Nunca más se volvieron a ver. “Él me dio todos sus números de teléfono, el de Hollywood, el de Nueva York, el de Los Ángeles, pero yo no los usé nunca. Ese era el acuerdo que teníamos. Nos dijimos que una aventura era algo que empezaba y terminaba, y era perfecto y no se tocaba. Yo era asquerosamente famosa y él, él ni hablemos: era el hombre más famoso del mundo”.
A veces se mandaban mensajes a través de una amiga en común, pero nada más. Pinky se quedó con “las ganas de decirle que le debía la vida”. Cierta vez que ella fue a Nueva York, él se enteró y la buscó en el hotel. Ella no estaba; quiso llamarlo, no se atrevió. Es que Newman ya estaba en pareja con Joanna Woodward, y ya sabemos que cuando jugamos con fuego y bailamos entre las cenizas, al final solo terminamos curándonos las heridas.

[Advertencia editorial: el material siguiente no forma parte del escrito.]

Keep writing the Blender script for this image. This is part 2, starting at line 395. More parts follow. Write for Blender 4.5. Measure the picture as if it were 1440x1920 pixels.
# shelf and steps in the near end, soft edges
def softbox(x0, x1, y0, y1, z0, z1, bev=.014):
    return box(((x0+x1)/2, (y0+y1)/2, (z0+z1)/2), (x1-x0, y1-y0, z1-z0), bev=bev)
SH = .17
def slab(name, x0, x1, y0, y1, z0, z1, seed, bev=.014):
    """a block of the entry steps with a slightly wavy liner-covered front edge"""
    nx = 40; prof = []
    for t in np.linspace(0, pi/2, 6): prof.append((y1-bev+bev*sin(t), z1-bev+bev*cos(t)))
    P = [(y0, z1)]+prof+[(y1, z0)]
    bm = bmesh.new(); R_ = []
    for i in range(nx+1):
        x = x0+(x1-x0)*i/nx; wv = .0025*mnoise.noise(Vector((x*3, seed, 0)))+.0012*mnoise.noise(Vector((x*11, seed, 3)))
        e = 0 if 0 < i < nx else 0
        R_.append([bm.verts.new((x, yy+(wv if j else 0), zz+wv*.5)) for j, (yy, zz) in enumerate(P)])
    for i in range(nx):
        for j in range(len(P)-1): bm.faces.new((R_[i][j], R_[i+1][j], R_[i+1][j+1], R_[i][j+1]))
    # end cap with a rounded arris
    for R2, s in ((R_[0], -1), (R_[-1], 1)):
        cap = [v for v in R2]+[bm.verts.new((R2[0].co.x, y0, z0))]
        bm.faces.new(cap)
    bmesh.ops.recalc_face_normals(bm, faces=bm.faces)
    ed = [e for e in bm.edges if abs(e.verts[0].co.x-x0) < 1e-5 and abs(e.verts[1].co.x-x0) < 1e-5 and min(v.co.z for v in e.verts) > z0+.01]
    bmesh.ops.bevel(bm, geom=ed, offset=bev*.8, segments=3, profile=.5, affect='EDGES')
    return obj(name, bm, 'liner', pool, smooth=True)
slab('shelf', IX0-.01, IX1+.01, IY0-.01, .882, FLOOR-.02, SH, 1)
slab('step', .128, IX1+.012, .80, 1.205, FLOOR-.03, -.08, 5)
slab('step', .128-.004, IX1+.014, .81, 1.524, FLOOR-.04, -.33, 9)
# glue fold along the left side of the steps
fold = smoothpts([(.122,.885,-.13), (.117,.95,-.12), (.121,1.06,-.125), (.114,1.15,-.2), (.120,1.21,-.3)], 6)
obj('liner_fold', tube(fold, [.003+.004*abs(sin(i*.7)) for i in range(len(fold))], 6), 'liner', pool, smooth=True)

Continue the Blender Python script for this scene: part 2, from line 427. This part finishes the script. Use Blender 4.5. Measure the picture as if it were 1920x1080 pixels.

Pinky siguió brillando en todo lo que emprendió. Más de una vez le tocó conducir algún programa de televisión y ver una tanda donde se promocionaba una película del actor. En esos momentos, todos veían que el rostro de la gran dama de la televisión se llenaba de sonrisas. Más de uno pensaría: “Y claro, si estuviste con Paul Newman, ¿cómo no vas a sonreír?”. Lo que pocos sabían es que ella no recordaba al actor, a la la estrella famosa ni al dios humano de belleza apabullante. Ella solo recordaba al hombre que en una oscura noche le iluminó la vida para siempre.